Thiruvananthapuram-based environmental scientist SSC Nair says the proposed project is located such that its implementation will totally severe the most constricted part of the buffer. Besides, the Kunthi, which originates in Silent Valley and splashes down the Western Ghats, is a rarity among the dozen-odd tributaries of the Nila, along the banks of which Kerala’s culture and literature flourished. It is live even in high summer when the scorching heat of Palakkad, coupled with a cluster of dams, dries up all other tributaries.

The Kunthi also feeds 16 panchayats and several tribal hamlets downstream. Earlier tribal people living in 44 hamlets around Attappadi protested when a private firm attempted to divert Bhavani, another local river, ostensibly to supply water to Manarkad, a flourishing hill town built by settler farmers and spice traders.

“It is state-sponsored robbery of resources,” says Sunder Raj, an activist based in Manarkad. This time panchayat heads held a protest meet even as a mandatory public hearing in May was hijacked by local settlers, who supported the dam and drowned voices of dissent.

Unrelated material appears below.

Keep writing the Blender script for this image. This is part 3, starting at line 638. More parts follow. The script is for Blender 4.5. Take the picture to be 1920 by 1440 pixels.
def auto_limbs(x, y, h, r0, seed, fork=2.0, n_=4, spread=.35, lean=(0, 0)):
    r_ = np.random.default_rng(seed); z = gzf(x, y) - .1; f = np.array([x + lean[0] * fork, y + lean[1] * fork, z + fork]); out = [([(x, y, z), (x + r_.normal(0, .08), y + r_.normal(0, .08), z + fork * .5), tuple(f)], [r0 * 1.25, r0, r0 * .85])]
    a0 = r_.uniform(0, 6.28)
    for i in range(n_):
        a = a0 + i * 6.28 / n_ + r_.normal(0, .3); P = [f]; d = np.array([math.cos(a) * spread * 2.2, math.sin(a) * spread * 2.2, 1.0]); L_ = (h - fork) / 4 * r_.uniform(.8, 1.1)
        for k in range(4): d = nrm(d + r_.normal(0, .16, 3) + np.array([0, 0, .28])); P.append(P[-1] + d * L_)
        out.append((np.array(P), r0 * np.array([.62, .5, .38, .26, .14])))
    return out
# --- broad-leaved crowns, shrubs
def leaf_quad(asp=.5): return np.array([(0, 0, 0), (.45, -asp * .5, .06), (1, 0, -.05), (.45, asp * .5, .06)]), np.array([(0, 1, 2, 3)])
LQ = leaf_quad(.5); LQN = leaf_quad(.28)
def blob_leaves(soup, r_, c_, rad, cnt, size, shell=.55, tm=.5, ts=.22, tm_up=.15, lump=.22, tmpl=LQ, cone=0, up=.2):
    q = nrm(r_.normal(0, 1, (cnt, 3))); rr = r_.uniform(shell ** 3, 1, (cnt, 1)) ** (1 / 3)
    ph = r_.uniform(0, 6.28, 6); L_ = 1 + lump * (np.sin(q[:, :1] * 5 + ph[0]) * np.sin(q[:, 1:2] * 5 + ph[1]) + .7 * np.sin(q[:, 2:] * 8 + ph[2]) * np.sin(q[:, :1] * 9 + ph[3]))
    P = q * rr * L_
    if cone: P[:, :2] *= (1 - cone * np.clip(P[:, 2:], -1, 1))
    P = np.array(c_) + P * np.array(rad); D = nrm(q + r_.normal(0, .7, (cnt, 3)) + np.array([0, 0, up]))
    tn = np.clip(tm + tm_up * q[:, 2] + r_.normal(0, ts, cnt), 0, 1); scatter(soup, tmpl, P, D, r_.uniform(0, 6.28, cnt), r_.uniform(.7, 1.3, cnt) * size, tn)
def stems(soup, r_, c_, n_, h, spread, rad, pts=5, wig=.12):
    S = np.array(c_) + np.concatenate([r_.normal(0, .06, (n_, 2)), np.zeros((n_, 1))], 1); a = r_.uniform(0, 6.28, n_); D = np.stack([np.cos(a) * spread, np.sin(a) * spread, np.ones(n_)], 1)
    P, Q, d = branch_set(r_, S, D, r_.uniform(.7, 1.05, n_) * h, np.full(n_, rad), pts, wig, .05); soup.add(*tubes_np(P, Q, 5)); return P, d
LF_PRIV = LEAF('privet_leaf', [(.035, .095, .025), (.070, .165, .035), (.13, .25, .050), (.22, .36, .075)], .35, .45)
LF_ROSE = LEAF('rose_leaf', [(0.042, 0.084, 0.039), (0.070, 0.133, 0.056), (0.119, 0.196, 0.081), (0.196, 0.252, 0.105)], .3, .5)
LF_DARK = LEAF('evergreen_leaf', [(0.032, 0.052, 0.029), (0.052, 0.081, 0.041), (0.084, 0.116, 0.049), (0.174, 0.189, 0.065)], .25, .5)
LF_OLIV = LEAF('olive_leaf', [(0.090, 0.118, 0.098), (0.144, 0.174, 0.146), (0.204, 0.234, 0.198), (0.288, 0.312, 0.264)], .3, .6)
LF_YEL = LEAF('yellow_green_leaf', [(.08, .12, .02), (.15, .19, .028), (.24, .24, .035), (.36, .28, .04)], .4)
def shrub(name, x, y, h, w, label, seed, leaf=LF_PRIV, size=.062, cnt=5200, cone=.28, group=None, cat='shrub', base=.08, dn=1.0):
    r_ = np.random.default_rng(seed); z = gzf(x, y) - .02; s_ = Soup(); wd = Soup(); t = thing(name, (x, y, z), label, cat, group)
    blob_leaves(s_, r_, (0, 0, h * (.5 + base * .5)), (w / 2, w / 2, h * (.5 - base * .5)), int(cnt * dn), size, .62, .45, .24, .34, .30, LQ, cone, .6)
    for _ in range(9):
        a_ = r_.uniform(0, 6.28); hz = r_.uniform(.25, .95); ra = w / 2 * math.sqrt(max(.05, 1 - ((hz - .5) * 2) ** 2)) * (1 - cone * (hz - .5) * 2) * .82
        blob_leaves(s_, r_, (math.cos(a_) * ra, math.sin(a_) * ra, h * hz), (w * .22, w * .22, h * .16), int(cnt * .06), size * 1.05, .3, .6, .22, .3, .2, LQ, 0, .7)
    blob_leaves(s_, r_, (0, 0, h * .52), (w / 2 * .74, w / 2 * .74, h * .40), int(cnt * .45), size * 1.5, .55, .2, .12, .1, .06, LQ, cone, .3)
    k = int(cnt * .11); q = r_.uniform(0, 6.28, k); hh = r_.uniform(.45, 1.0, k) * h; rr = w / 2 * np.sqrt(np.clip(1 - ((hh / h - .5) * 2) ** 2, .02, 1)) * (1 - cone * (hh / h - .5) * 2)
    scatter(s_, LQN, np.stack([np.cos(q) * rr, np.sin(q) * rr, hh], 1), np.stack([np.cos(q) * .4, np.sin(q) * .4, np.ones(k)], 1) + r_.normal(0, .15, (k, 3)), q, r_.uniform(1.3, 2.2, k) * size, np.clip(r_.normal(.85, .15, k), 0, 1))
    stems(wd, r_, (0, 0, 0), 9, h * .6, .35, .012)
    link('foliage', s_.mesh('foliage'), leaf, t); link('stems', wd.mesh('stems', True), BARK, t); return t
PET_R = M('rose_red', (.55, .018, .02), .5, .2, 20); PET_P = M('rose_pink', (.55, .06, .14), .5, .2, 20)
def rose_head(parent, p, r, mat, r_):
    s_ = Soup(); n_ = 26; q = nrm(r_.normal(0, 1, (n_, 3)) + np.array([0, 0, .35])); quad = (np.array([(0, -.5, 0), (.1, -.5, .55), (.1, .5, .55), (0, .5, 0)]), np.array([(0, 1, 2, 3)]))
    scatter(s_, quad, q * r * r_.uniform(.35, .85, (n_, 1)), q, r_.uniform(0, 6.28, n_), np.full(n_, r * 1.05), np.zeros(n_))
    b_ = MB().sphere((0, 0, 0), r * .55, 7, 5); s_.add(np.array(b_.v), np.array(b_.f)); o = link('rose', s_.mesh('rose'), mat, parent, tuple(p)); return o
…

Land value is supposed to go up once the dam comes up in three to five years. Access to denser parts of the forest will increase with its 7.4 km approach road. Otherwise it’s a trek that takes about three hours to the project area. Local people dread the prospect of opening up of the forest. “Already huge forest tracts in the buffer area are threatened by loggers, settlers and cannabis cultivators,” says Tony Thomas, a local farmer. “Attappadi hills are already denuded, tribal people are driven away.”
The current protests here, though with the support of Kerala’s elite, are a grassroots affair. It’s part of a larger debate than the mere protection of a monkey and a hornbill.